Tranquilidade absoluta, feita de jejum e abstinência no Ramadão. «No primeiro ano o Jean Thissen [treinador] não me queria deixa jogar. Disse-lhe que não precisava de comer. A fome deixava-me louco, doido por correr atrás da bola», atira, a rir do outro lado da linha.

Dias de paz, dedicação, entrega ao Beira-Mar. A serenidade reinante só quebrou «com a inauguração da primeira loja da Zara». «O nosso plantel ia lá todo fazer compras. Todos os dias alguém tinha uma roupa nova, para fazer inveja. E eu lá comecei a ir também».

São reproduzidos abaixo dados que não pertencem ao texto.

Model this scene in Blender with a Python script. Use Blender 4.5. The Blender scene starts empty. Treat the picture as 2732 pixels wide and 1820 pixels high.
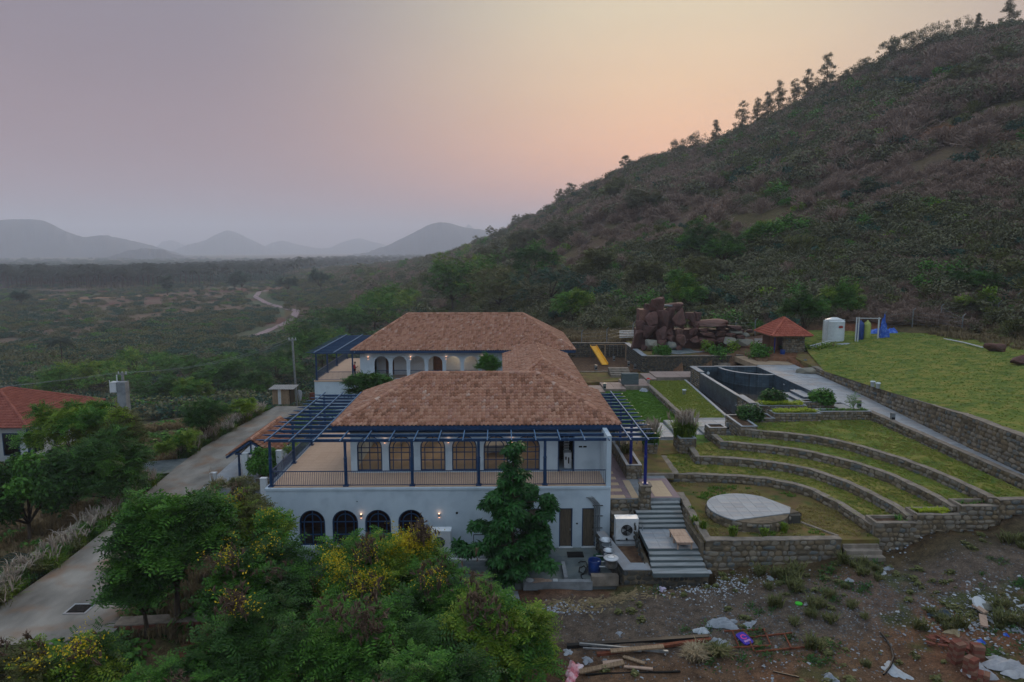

Recordações simples de um homem simples. «Andava nas ruas e parava de dois em dois metros. Toda a gente me conhecia em Aveiro e eu conhecia toda a gente. Adorava falar com os adeptos. Não percebo como é que os jogadores de hoje não aproveitam isso. Têm medo, fogem».

Abdel-Ghani semeou amizades e colheu conhecimentos. Com uma exatidão sacramental enumera os seus melhores amigos no balneário. «Dinis, Redondo e Alan, o belga».

«Quero voltar rapidamente a Aveiro e jantar com todos eles. Como jantei com o plantel que ganhou a Taça de Portugal em 1999. Fui a Portugal de propósito ver esse jogo [vitória sobre o Campomaiorense por 1-0] e celebramos a noite toda».

Abdel-Ghani, o faraó de Aveiro. O Beira-Mar jamais terá um jogador assim.